__Data excerpt__
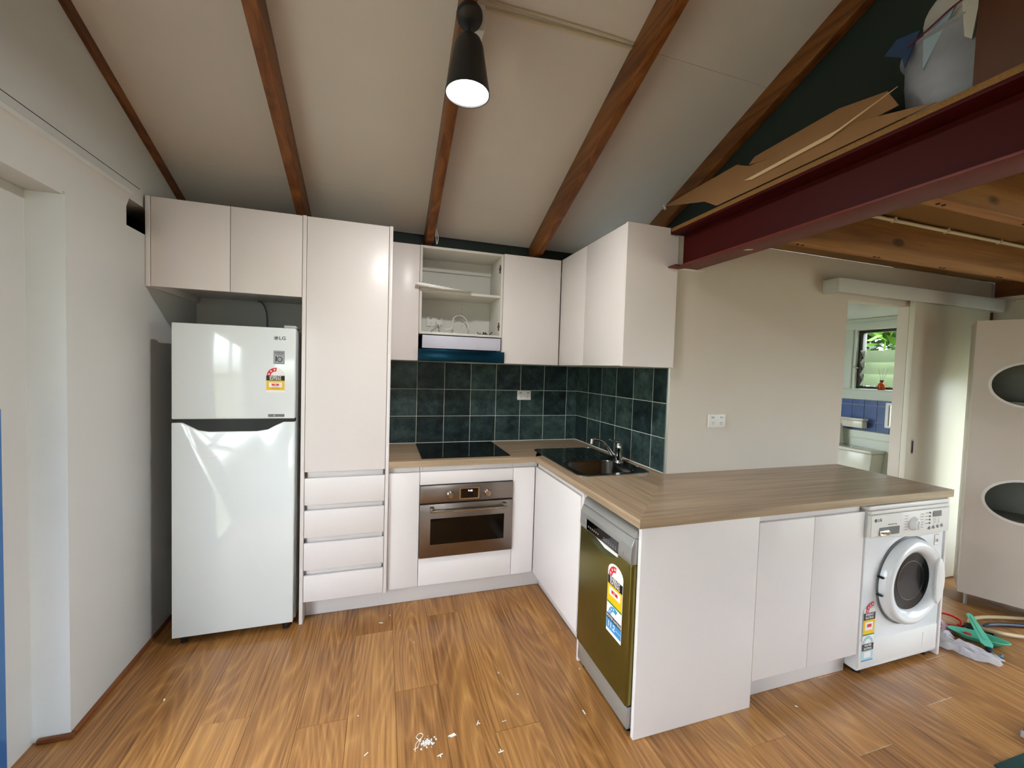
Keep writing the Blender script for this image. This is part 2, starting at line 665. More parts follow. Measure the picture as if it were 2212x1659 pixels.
def stars(F, parent, cx, cy, rad, angs, r, lvl=3):
    g = G()
    for a in angs:
        g.prism(star(cx + rad * math.cos(math.radians(a)), cy + rad * math.sin(math.radians(a)), r), F, (lvl - 1) * .0006 + .0001, lvl * .0006)
    return obj('star_row', g, m_swhite, parent, kind='stuff', sm=False)


# ================================================================ SETTING
# floor: base slab and laid planks
fl = obj('floor', G().box(-3.0, 3.1, -6.6, 0.1, -.06, -.0085), m_dark, kind='structure')
seam0, pw = -1.4866, .1945
known = {0: -1.24, -2: -1.33, 4: -1.025, 2: -1.56, -1: -.78, 1: -.70, 3: -2.2, 5: -2.05, -3: -2.1, 6: -.35, 7: -1.9, 8: -1.2, 9: -2.05, 10: -1.7, 11: -2.4}
cache = {}
for k in range(-8, 24):
    x0 = seam0 + k * pw
    x1 = x0 + pw
    a, b_ = max(x0, -2.90), min(x1, 3.05)
    if b_ - a < .01:
        continue
    j = known.get(k, -random.uniform(.3, 2.0))
    ys = [0.0]
    y = j
    while y > 0:
        y -= 1.9
    cuts = []
    yy = j
    while yy > -6.55:
        cuts.append(yy)
        yy -= 1.83
    pts = [0.05] + [c for c in cuts if c < 0.0] + [-6.55]
    for p, q in zip(pts, pts[1:]):
        if p - q < .02:
            continue
        key = (round(b_ - a, 3), round(p - q, 3))
        if key not in cache:
            cache[key] = boxmesh('plank', b_ - a - .0012, p - q - .0012, .008, m_floor, .0006)
        piece('plank', cache[key], ((a + b_) / 2, (p + q) / 2, -.004), fl)

# back wall with grout bed and single tiles
wb = obj('wall_back', G().box(-3.0, 0.1, .0, .12, -.05, 2.62), m_wall, kind='structure')
obj('grout_bed', G().box(-1.522, -.001, -.0117, .0, .914, 1.5225), m_grout, wb, sm=False)
P_ = .2025
tcache = {}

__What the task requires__
Write out each line again precisely as it appears, skipping every picture.

__Expected output__
Keep writing the Blender script for this image. This is part 2, starting at line 665. More parts follow. Measure the picture as if it were 2212x1659 pixels.
def stars(F, parent, cx, cy, rad, angs, r, lvl=3):
    g = G()
    for a in angs:
        g.prism(star(cx + rad * math.cos(math.radians(a)), cy + rad * math.sin(math.radians(a)), r), F, (lvl - 1) * .0006 + .0001, lvl * .0006)
    return obj('star_row', g, m_swhite, parent, kind='stuff', sm=False)


# ================================================================ SETTING
# floor: base slab and laid planks
fl = obj('floor', G().box(-3.0, 3.1, -6.6, 0.1, -.06, -.0085), m_dark, kind='structure')
seam0, pw = -1.4866, .1945
known = {0: -1.24, -2: -1.33, 4: -1.025, 2: -1.56, -1: -.78, 1: -.70, 3: -2.2, 5: -2.05, -3: -2.1, 6: -.35, 7: -1.9, 8: -1.2, 9: -2.05, 10: -1.7, 11: -2.4}
cache = {}
for k in range(-8, 24):
    x0 = seam0 + k * pw
    x1 = x0 + pw
    a, b_ = max(x0, -2.90), min(x1, 3.05)
    if b_ - a < .01:
        continue
    j = known.get(k, -random.uniform(.3, 2.0))
    ys = [0.0]
    y = j
    while y > 0:
        y -= 1.9
    cuts = []
    yy = j
    while yy > -6.55:
        cuts.append(yy)
        yy -= 1.83
    pts = [0.05] + [c for c in cuts if c < 0.0] + [-6.55]
    for p, q in zip(pts, pts[1:]):
        if p - q < .02:
            continue
        key = (round(b_ - a, 3), round(p - q, 3))
        if key not in cache:
            cache[key] = boxmesh('plank', b_ - a - .0012, p - q - .0012, .008, m_floor, .0006)
        piece('plank', cache[key], ((a + b_) / 2, (p + q) / 2, -.004), fl)

# back wall with grout bed and single tiles
wb = obj('wall_back', G().box(-3.0, 0.1, .0, .12, -.05, 2.62), m_wall, kind='structure')
obj('grout_bed', G().box(-1.522, -.001, -.0117, .0, .914, 1.5225), m_grout, wb, sm=False)
P_ = .2025
tcache = {}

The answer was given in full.